Required task:
Starting at the first line of the data below, retype every line up to and including the one containing "COL = scene.collection".
-------
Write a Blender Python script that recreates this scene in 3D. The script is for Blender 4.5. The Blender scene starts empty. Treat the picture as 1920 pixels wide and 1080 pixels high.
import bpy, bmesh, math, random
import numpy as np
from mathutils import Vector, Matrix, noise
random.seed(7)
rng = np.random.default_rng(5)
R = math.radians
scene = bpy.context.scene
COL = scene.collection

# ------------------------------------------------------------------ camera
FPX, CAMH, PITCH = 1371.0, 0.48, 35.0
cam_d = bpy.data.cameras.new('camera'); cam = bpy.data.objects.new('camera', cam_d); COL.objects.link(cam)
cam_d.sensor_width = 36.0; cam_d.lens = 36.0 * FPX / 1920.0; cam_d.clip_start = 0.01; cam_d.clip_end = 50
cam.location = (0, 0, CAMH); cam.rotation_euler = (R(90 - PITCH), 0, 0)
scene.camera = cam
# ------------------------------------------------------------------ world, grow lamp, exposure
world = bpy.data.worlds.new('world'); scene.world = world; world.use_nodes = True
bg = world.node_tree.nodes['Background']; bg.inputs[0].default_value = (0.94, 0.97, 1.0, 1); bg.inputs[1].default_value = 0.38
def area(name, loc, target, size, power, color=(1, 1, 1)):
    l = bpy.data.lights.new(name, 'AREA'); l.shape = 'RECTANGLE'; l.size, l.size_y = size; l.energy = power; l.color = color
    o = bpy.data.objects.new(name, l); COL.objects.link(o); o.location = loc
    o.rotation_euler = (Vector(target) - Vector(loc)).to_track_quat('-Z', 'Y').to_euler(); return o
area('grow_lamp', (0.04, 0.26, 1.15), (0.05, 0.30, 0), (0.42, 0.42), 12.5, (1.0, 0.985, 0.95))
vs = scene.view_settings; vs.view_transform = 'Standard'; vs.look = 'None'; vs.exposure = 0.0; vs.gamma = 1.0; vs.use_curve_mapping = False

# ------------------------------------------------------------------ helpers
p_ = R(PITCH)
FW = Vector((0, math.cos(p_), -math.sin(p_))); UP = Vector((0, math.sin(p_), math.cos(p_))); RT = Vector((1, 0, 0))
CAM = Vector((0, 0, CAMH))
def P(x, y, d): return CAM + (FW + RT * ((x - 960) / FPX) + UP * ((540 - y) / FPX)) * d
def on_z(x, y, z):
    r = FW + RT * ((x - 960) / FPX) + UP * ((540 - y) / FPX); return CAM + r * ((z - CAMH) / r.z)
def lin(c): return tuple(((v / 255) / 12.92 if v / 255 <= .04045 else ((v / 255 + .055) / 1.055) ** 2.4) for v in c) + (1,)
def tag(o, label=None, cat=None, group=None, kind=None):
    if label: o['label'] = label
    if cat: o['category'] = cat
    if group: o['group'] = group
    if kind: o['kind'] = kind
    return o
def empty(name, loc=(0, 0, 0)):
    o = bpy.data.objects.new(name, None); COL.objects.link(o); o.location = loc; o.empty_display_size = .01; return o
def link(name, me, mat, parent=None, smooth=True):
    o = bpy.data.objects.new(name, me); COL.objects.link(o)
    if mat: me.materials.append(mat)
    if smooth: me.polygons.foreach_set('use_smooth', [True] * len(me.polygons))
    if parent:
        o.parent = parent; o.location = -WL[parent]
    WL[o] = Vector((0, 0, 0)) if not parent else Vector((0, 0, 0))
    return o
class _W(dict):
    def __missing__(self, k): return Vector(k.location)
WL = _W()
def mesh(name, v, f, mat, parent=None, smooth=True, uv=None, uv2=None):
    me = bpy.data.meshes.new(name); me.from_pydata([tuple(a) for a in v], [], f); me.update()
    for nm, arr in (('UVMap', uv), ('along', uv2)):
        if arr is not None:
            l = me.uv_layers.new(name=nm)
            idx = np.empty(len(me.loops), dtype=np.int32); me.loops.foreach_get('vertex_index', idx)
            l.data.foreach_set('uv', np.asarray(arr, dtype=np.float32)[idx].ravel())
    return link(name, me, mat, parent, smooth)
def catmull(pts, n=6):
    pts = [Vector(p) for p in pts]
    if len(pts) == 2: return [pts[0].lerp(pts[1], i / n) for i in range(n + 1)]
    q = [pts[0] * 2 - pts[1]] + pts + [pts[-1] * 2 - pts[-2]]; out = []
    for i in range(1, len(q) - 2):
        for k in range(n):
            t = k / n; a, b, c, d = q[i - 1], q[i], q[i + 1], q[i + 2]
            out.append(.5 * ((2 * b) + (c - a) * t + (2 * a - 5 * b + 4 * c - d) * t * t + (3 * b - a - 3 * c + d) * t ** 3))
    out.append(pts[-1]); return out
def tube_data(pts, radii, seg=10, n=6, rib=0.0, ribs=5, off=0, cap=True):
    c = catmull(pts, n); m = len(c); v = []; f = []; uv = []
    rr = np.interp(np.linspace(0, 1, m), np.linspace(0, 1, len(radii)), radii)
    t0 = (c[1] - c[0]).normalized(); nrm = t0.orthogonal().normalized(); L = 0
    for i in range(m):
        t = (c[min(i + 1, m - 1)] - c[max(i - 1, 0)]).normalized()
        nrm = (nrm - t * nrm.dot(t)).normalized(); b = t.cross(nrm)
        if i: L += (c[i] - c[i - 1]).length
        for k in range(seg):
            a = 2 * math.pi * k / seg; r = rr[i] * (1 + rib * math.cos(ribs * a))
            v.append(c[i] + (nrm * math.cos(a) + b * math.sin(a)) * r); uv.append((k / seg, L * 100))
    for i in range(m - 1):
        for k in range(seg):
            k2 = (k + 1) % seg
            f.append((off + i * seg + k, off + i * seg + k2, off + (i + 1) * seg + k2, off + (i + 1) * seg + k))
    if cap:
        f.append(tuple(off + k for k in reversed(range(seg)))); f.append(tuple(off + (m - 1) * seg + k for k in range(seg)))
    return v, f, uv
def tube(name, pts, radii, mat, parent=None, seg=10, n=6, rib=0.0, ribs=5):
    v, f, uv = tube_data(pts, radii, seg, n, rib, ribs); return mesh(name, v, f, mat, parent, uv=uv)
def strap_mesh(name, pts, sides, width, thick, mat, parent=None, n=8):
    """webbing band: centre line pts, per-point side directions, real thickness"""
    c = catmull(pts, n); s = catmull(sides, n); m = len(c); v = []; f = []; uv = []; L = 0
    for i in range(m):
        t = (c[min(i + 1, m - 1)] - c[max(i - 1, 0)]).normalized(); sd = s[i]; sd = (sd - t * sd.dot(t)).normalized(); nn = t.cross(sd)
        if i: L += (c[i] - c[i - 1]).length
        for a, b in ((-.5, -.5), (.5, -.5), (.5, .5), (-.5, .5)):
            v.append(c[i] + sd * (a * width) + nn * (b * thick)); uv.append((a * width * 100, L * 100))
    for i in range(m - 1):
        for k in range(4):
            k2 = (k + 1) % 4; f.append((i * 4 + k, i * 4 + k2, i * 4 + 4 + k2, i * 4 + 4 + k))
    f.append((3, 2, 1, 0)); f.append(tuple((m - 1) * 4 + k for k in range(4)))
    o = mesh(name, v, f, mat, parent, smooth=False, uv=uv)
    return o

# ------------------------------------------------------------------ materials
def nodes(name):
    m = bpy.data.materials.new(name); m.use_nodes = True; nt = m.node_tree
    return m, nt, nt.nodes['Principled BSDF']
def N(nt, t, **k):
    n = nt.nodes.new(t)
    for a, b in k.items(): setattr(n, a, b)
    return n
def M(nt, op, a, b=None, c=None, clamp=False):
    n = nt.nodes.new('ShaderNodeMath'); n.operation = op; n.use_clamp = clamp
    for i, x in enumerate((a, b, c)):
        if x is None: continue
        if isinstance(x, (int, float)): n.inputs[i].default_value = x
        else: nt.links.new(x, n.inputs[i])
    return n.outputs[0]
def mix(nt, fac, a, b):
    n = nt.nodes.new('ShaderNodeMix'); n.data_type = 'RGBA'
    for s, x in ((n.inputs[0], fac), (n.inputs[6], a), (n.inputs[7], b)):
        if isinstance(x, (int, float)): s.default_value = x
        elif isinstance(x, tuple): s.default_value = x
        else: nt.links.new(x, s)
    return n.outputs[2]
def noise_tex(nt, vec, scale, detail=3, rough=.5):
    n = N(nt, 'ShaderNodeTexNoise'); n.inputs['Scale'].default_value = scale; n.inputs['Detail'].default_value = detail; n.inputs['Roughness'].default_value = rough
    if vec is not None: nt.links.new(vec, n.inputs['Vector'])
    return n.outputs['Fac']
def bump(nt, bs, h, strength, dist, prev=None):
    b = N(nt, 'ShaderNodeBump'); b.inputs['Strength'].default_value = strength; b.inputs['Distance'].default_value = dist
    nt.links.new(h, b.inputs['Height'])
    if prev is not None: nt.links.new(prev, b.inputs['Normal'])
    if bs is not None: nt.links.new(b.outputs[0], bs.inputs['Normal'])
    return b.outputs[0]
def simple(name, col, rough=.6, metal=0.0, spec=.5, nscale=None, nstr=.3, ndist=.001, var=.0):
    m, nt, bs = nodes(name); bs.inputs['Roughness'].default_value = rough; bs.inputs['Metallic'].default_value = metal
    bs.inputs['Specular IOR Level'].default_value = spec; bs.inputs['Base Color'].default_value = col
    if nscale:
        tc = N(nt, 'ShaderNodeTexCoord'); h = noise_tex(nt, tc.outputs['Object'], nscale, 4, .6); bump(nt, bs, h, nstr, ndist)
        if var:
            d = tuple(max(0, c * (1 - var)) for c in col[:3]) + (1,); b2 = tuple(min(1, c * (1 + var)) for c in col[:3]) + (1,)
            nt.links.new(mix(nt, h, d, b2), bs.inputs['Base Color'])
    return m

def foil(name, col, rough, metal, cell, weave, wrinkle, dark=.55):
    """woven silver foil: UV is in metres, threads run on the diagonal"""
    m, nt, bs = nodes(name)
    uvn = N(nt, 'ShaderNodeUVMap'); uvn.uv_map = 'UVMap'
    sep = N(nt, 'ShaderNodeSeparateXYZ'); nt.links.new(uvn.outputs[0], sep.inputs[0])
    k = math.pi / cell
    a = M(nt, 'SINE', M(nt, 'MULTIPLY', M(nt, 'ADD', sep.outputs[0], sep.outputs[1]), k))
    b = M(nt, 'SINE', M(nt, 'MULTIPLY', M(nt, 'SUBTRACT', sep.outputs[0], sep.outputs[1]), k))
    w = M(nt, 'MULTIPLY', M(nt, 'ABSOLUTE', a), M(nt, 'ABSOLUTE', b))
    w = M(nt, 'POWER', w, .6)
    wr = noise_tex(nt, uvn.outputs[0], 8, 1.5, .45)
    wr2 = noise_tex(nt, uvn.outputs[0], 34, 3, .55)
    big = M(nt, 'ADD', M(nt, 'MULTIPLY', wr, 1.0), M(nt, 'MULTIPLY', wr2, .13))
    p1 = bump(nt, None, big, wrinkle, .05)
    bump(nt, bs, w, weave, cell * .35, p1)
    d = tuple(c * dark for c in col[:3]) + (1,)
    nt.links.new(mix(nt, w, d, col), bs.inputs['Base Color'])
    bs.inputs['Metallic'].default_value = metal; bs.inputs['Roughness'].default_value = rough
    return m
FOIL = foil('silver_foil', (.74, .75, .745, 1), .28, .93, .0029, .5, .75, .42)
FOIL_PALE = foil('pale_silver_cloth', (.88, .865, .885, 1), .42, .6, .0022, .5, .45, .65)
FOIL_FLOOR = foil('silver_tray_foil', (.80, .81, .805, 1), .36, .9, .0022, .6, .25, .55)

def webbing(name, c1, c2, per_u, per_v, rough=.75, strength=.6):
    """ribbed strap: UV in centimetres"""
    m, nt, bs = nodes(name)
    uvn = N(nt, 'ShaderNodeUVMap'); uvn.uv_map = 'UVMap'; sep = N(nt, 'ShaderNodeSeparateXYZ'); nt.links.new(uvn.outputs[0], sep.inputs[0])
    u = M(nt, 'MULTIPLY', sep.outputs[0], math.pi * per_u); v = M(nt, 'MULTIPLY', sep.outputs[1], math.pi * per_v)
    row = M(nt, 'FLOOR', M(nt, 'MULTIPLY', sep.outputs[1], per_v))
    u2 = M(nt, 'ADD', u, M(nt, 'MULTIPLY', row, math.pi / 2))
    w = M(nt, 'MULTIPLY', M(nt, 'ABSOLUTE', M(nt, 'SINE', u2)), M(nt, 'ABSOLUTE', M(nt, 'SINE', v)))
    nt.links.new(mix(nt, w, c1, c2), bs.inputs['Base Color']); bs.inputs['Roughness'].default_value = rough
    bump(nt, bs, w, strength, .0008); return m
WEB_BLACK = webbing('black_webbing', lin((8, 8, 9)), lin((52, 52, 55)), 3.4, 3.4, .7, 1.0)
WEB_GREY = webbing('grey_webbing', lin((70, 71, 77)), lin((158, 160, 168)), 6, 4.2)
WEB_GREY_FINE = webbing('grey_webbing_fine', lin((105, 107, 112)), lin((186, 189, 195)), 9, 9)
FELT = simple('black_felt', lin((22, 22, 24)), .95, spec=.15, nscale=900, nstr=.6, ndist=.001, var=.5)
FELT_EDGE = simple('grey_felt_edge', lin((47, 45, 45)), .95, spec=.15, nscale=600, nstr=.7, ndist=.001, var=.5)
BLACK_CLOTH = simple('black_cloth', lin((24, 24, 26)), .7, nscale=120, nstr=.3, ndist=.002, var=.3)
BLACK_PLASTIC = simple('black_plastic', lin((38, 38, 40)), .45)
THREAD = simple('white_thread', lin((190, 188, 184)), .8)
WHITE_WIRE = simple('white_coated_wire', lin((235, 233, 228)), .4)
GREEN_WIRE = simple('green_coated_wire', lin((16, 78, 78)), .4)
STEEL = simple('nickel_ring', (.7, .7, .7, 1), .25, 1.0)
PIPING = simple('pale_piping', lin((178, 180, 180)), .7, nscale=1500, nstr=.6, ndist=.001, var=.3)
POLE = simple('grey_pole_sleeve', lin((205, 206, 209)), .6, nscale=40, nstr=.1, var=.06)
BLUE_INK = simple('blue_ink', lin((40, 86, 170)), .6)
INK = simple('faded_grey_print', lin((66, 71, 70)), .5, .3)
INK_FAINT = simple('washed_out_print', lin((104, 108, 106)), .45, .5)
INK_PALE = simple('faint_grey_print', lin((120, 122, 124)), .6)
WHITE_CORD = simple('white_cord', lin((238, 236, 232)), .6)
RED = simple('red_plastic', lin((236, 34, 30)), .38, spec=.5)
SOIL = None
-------
Result:
Write a Blender Python script that recreates this scene in 3D. The script is for Blender 4.5. The Blender scene starts empty. Treat the picture as 1920 pixels wide and 1080 pixels high.
import bpy, bmesh, math, random
import numpy as np
from mathutils import Vector, Matrix, noise
random.seed(7)
rng = np.random.default_rng(5)
R = math.radians
scene = bpy.context.scene
COL = scene.collection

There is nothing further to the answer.